Requirements |
Among the lines below, list those containing the string "More".

Records to process |
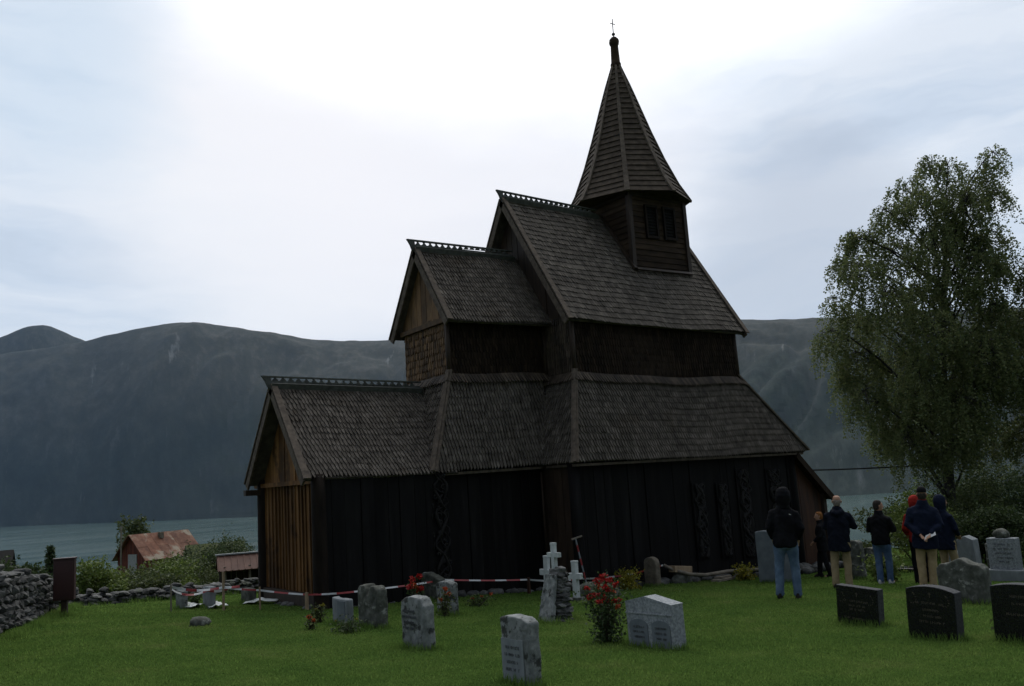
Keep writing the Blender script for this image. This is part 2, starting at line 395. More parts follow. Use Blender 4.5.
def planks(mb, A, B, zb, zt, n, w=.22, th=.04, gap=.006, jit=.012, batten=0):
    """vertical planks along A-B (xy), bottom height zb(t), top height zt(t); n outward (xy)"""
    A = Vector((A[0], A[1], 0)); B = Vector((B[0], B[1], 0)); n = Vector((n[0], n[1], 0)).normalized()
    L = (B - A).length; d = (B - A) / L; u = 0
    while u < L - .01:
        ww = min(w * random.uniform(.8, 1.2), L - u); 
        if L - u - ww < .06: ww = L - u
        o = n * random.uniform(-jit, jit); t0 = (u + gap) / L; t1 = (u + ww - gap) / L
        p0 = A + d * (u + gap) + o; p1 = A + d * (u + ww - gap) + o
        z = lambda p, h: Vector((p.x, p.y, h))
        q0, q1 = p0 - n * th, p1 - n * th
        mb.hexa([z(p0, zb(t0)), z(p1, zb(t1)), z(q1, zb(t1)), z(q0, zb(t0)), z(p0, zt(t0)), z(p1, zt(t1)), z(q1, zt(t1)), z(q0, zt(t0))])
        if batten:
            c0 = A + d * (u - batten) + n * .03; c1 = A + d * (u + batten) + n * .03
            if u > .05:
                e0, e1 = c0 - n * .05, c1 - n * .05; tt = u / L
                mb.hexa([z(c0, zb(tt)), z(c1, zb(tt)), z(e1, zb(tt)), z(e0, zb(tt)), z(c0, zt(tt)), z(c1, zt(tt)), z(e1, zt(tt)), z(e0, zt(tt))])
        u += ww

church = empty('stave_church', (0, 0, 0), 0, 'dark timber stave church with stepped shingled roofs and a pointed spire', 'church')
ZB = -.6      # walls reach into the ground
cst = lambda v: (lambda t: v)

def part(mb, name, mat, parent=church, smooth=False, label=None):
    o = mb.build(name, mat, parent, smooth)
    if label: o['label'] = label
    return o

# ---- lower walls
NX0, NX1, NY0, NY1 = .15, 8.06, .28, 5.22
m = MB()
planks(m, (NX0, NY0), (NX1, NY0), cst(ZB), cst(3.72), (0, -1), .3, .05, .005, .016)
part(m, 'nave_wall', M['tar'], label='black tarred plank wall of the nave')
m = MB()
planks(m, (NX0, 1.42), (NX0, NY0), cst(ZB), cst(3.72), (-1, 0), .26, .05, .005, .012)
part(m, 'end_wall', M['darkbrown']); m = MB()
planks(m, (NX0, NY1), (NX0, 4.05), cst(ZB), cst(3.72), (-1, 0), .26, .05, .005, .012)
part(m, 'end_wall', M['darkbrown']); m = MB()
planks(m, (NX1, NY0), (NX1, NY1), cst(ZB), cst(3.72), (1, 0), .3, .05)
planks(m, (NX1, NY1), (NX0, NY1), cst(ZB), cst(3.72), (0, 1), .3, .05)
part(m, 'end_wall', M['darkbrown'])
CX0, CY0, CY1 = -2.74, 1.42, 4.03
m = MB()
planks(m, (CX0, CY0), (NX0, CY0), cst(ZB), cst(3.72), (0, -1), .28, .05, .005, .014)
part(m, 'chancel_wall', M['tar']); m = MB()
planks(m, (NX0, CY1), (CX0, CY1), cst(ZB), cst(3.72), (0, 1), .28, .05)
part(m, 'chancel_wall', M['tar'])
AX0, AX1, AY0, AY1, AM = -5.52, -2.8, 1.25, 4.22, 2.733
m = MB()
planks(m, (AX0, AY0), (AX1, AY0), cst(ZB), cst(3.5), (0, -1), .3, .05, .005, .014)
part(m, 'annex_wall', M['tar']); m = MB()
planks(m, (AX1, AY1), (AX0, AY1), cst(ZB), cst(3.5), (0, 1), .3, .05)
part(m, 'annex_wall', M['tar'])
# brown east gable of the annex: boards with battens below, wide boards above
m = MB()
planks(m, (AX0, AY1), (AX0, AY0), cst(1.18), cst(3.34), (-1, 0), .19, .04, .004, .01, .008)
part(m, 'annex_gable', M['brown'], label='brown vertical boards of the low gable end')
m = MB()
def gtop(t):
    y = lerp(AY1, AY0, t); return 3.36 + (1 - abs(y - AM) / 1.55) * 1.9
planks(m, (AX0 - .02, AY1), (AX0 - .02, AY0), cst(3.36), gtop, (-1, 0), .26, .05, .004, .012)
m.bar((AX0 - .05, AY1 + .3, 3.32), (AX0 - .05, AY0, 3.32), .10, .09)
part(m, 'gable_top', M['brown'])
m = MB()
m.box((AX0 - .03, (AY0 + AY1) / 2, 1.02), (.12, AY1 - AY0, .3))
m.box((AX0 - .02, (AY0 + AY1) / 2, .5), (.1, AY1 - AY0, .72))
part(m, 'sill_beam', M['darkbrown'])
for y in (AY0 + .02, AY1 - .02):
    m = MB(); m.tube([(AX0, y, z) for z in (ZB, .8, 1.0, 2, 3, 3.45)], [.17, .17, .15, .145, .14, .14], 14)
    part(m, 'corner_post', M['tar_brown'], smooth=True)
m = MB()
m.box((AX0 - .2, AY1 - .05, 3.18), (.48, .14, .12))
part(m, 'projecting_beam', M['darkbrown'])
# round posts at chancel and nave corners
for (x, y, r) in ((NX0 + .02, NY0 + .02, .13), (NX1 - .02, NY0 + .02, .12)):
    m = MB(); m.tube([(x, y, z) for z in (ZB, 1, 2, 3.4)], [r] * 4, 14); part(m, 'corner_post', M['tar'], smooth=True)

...

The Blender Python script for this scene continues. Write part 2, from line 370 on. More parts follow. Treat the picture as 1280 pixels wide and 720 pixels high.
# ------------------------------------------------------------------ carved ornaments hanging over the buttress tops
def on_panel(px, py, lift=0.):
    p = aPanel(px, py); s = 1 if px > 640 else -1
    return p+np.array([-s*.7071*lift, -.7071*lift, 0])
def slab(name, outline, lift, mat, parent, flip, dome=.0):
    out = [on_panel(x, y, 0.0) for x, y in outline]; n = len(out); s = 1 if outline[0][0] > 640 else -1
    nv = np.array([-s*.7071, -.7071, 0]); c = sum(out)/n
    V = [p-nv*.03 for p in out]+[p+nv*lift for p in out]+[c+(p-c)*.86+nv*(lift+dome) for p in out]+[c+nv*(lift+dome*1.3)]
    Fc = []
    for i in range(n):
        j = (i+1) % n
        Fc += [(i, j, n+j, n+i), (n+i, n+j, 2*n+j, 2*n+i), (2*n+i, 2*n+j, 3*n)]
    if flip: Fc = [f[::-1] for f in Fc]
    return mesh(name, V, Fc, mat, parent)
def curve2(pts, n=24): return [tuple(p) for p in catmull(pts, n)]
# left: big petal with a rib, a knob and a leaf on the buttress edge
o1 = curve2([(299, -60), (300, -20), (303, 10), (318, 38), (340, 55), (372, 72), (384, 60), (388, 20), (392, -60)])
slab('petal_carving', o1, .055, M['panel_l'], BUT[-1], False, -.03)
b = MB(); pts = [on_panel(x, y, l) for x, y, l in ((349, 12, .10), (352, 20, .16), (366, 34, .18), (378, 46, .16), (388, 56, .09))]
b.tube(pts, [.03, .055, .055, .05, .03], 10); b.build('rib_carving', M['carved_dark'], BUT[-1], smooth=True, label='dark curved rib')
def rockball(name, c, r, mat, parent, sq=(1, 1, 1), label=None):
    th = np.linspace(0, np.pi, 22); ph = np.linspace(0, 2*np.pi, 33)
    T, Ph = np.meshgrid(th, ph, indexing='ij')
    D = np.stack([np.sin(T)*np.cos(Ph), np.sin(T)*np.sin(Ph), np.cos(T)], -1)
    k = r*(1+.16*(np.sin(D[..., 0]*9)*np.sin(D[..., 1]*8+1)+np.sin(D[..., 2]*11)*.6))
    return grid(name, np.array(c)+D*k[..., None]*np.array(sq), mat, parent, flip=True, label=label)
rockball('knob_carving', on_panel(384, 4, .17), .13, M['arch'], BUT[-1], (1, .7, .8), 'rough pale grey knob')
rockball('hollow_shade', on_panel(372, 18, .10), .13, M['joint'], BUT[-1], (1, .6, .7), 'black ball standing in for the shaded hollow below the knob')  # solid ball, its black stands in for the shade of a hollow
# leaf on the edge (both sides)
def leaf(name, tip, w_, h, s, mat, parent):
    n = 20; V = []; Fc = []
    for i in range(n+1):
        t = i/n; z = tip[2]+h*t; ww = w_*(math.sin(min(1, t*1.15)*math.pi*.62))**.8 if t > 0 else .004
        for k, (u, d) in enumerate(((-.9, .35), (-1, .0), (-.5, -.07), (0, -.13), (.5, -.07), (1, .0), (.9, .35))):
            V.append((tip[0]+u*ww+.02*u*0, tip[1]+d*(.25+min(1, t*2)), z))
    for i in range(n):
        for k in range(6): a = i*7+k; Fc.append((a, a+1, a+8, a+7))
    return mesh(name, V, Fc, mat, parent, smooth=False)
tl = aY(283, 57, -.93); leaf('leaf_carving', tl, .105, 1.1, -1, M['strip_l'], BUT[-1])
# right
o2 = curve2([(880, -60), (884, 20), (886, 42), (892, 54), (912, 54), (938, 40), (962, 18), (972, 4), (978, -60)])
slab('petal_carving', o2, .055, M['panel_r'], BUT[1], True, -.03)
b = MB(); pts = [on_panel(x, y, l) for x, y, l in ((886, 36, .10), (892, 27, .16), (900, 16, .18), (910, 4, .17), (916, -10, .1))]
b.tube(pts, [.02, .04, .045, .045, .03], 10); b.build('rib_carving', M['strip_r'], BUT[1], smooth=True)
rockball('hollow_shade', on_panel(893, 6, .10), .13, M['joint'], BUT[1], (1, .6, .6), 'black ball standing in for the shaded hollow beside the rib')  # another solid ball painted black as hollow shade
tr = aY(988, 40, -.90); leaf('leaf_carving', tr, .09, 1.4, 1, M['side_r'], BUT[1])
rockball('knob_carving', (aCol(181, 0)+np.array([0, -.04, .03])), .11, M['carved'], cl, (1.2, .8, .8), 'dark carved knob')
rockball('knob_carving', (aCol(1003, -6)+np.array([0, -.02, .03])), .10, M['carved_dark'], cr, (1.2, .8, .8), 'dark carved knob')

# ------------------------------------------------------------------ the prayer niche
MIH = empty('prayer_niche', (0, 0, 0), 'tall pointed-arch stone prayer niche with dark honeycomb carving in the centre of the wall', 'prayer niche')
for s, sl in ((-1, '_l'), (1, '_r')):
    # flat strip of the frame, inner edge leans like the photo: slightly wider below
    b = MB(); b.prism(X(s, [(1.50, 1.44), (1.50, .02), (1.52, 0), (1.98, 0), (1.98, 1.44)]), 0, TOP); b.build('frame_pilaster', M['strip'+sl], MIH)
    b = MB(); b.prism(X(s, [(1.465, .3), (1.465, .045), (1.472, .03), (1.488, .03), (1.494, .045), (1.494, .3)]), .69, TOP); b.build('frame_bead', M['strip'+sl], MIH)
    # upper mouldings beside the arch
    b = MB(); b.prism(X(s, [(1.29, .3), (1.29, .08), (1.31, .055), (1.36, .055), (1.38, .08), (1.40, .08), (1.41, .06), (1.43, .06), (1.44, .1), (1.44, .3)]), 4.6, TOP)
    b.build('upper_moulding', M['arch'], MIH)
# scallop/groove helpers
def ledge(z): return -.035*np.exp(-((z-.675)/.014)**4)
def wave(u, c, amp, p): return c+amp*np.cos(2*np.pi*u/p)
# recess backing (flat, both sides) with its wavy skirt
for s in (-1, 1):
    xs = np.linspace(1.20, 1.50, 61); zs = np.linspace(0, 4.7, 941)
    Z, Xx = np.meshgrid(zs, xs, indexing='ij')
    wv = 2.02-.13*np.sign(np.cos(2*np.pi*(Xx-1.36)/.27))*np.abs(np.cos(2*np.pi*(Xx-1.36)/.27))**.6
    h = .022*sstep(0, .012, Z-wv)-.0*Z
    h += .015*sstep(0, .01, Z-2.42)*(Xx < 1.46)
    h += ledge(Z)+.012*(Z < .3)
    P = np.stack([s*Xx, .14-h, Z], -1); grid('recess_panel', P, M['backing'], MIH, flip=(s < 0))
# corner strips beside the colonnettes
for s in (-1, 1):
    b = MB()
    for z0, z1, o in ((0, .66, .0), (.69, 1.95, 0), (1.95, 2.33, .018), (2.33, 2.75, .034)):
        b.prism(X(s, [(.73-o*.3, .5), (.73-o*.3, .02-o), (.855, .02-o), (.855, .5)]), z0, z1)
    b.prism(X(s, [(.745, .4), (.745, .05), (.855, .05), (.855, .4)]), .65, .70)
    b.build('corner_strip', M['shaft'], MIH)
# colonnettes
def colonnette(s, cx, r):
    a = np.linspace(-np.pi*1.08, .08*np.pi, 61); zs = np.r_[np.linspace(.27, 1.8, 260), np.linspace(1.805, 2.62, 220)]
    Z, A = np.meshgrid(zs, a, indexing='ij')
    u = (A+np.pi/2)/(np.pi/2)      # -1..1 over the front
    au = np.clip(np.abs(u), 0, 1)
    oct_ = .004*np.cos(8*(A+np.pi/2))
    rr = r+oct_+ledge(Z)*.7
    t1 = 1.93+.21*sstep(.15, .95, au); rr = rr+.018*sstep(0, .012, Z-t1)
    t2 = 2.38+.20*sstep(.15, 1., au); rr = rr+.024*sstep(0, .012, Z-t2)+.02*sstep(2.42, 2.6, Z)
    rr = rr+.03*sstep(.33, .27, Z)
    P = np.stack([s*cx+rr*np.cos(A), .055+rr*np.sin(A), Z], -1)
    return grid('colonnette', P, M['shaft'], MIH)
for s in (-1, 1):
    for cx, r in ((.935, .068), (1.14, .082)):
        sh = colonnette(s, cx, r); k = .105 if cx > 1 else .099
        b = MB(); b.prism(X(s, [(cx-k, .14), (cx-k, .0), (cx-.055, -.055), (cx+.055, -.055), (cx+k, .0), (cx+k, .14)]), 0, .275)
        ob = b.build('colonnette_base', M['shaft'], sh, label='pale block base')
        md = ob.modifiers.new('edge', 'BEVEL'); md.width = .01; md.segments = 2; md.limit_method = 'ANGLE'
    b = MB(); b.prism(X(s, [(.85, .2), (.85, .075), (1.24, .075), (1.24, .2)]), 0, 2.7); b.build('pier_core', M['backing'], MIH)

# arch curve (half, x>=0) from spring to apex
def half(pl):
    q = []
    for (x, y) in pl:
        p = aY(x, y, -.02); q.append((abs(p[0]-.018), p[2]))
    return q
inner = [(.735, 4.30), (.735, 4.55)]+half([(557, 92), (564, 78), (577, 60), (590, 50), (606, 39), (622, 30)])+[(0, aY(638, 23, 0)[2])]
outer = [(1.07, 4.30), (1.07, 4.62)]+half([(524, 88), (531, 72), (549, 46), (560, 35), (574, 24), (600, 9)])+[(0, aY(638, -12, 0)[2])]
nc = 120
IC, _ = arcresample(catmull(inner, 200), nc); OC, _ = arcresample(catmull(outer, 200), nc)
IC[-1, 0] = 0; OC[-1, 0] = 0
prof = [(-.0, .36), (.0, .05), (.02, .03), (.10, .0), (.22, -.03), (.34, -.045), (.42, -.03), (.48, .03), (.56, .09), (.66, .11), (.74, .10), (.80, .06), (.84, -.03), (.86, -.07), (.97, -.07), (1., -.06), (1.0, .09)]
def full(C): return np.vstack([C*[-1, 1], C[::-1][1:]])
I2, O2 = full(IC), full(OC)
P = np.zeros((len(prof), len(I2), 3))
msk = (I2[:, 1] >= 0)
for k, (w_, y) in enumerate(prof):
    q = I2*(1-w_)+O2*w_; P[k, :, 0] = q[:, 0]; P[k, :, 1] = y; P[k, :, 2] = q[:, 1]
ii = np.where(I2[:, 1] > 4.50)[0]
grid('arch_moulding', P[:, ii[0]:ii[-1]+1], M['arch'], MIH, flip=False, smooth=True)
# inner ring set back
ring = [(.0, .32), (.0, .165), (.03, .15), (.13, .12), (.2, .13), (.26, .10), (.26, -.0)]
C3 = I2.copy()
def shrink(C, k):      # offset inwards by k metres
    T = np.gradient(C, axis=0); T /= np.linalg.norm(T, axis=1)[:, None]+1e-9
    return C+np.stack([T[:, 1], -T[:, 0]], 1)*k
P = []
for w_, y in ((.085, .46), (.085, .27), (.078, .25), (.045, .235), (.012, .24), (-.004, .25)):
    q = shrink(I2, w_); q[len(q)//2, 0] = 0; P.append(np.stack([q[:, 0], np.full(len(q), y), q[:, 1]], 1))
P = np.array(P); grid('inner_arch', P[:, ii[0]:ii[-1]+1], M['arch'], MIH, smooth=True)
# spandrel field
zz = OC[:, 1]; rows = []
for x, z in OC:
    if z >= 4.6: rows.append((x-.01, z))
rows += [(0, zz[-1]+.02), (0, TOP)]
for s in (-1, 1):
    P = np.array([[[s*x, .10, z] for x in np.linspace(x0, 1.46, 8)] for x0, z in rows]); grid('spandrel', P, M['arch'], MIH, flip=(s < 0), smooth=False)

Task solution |
Keep writing the Blender script for this image. This is part 2, starting at line 395. More parts follow. Use Blender 4.5.
The Blender Python script for this scene continues. Write part 2, from line 370 on. More parts follow. Treat the picture as 1280 pixels wide and 720 pixels high.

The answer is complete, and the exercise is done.